Parksville mayor says there’s no better way than the water treatment plan now in front of residents

Parksville residents go to the polls in a referendum on Saturday

Mayor Marc Lefebvre said he is counting on the fact Parksville residents heading to the referendum voting places this week understand the importance of where they mark their ‘X’.

Parksville residents are being asked Saturday — advance voting is also available Wednesday — to give the city permission to borrow $5.6 million to help pay for its part of a $28.3 million water treatment facility.

“I’m really counting on the fact this is extremely important for our long-term supply of potable water and I’m counting on people understanding that,” Lefebvre said last week. “I’m optimistic it’s going to pass.”

Lefebvre said the city has reached out to community groups and organizations throughout this process and “they definitely all get it.” He also said he knows there are people in the city who believe there are other options.

“There’s no doubt there are some people who think there is a better way,” said the mayor. “There’s not a better way and there won’t be a better way for a long time.”

Island Health has ordered all surface water (from rivers, for example) headed to homes must be treated in a specific fashion by Dec. 31, 2016. Parksville gets about 50 per cent of its water from the Englishman River. If voters reject this proposal on Saturday, the mayor said the city will be “required to do it anyway.”

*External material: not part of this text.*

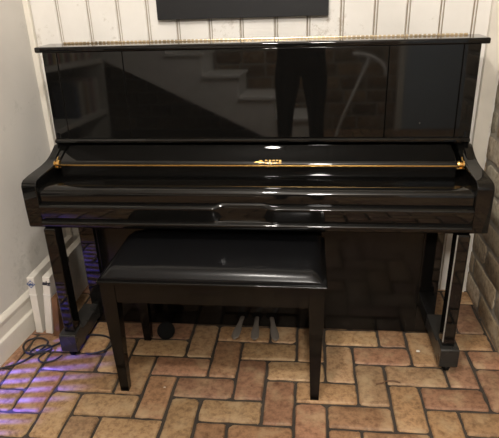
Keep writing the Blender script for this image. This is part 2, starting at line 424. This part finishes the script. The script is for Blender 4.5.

City officials have said they have been told by Island Health an extension could be granted the city if the referendum passes and Island Health sees the city is taking steps (construction of the plant) to treat its water to the health authority’s standards. It’s unclear what would happen if the referendum fails.

“I’m sure 12,000 people in Parksville aren’t going to want to boil their water when they get up in the morning to make their coffee,” said the mayor.

The mayor also said he believes the laws governing municipalities should be changed by the province to reflect that some borrowing — for a potable water project, for example — should not require a referendum.

Assent Voting day — that’s what this referendum is officially called — is Saturday,

Nov. 21. Parksville residents can vote at either the Parksville Community and Conference Centre (PCCC) or the Parksville Fellowship Baptist Church on Pym Street that day from 8 a.m. to

8 p.m. The last advance poll is at the PCCC only from 8 a.m. to 8 p.m. on Wednesday, Nov. 18.